◆ What to work on
Locate all lines with the word "from". Copy them.

========

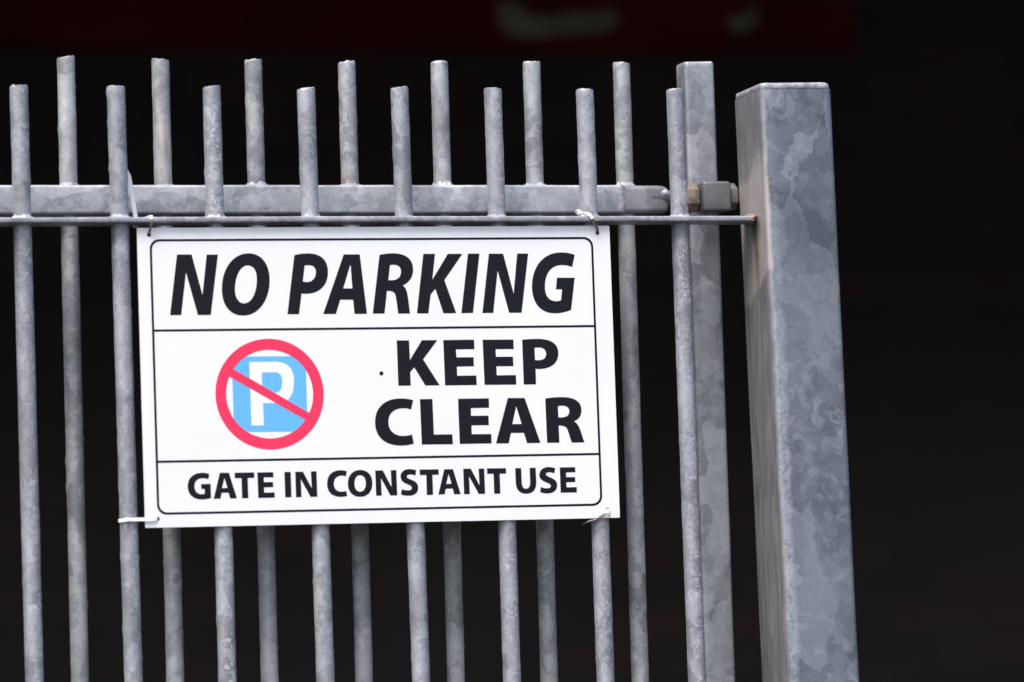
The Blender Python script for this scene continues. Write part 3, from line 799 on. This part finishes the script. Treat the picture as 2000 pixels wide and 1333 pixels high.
# top left
hA = S2W(.0136, -.0070)
bA = (hA.x, -.0125, 2.10)
e = tie("cable tie with long white upright tail at the top left corner of the sign", bA, None, [
    ("tie_band", [hA + Vector((0, .006, -.0005)), hA + Vector((0, .0005, .0002)), hA + Vector((.0003, -.003, .003)), (hA.x + .0012, -.0212, 2.0965), (hA.x + .0016, -.0218, 2.1015)],
     dict(w=.0027, t=.0010), M_NYLON_BROWN),
    ("tie_band", [(hA.x + .0016, -.0218, 2.1015), (hA.x + .0013, -.0205, 2.1052), (hA.x + .0006, -.012, 2.1056), (hA.x - .001, .015, 2.1054), (hA.x - .004, .0215, 2.1010), (hA.x - .007, .0224, 2.0990)],
     dict(w=.0032, t=.0012), M_NYLON),
    ("tie_tail", [(hA.x - .0080, .0225, 2.1000), (1.0798, .0222, 2.1080), (1.0778, .0218, 2.122), (1.0752, .0212, 2.142), (1.0715, .0205, 2.163)],
     dict(w=.0048, t=.0011, taper=.12), M_NYLON)])
head(e, (hA.x - .0080, .0228, 2.0990), bA)
# top right
hB = S2W(.5388, -.0072)
bB = (hB.x, -.0125, 2.10)
e = tie("cable tie curving from the sign's top right corner over the rail to a bar foot", bB, None, [
    ("tie_band", [hB + Vector((0, .006, -.0005)), hB + Vector((0, .0003, .0004)), hB + Vector((-.0018, -.004, .005)), (hB.x - .0060, -.0200, 2.0955), (hB.x - .0085, -.0226, 2.1010)],
     dict(w=.0032, t=.0010), M_NYLON_BROWN),
    ("tie_band", [(hB.x - .0085, -.0226, 2.1010), (hB.x - .0122, -.0214, 2.1062), (hB.x - .0165, -.0168, 2.1088), (hB.x - .0205, -.0135, 2.1082), (hB.x - .0215, -.0118, 2.1120), (hB.x - .0190, .004, 2.1110), (hB.x - .010, .012, 2.1075)],
     dict(w=.0034, t=.0012), M_NYLON)])
# bottom left, round the second bar
hC = S2W(.0143, -.3270)
xb2 = 1.0566 + (1.0594 - 1.0566) * (2.2541 - hC.z) / (2.2541 - 1.58)
bC = (hC.x, -.0125, hC.z)
zc = hC.z
e = tie("short cable tie pulled sideways round a bar at the sign's bottom left corner", bC, None, [
    ("tie_band", [hC + Vector((.0005, .006, 0)), hC + Vector((-.0005, .0002, 0)), hC + Vector((-.004, -.0016, -.0001)), (hC.x - .014, -.0146, zc - .0002), (xb2 + .008, -.0122, zc), (xb2, -.0114, zc + .0001), (xb2 - .0078, -.0080, zc - .0004),
                  (xb2 - .0108, -.001, zc - .0006), (xb2 - .009, .009, zc), (xb2, .0122, zc - .001), (xb2 + .010, .008, zc)],
     dict(w=.0038, t=.0011, up=Vector((0, 0, 1))), M_NYLON)])
bC2 = Vector((xb2 - .0002, -.0134, zc)); head(e, bC2 + Vector((-.004, .0012, -.0003)), bC, (.0048, .0026, .0048))
# bottom right
hD = S2W(.5391, -.3268)
bD = (hD.x, -.0125, hD.z)
zd = hD.z
e = tie("dull cable tie bowed under the sign's bottom right corner to a bar", bD, None, [
    ("tie_band", [hD + Vector((0, .006, 0)), hD + Vector((0, -.0004, 0)), hD + Vector((-.001, -.0030, -.003)), (hD.x - .004, -.0150, zd - .0058)], dict(w=.0034, t=.001), M_SIGN),
    ("tie_band", [(hD.x - .004, -.0150, zd - .0058), (hD.x - .008, -.0158, zd - .0085), (hD.x - .014, -.0150, zd - .0118), (hD.x - .0200, -.0128, zd - .0130), (hD.x - .0245, -.0090, zd - .0145), (hD.x - .0262, 0, zd - .016), (hD.x - .024, .006, zd - .016)],
     dict(w=.0036, t=.0011), M_NYLON_BROWN)])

========

◆ The solution
The Blender Python script for this scene continues. Write part 3, from line 799 on. This part finishes the script. Treat the picture as 2000 pixels wide and 1333 pixels high.
e = tie("cable tie curving from the sign's top right corner over the rail to a bar foot", bB, None, [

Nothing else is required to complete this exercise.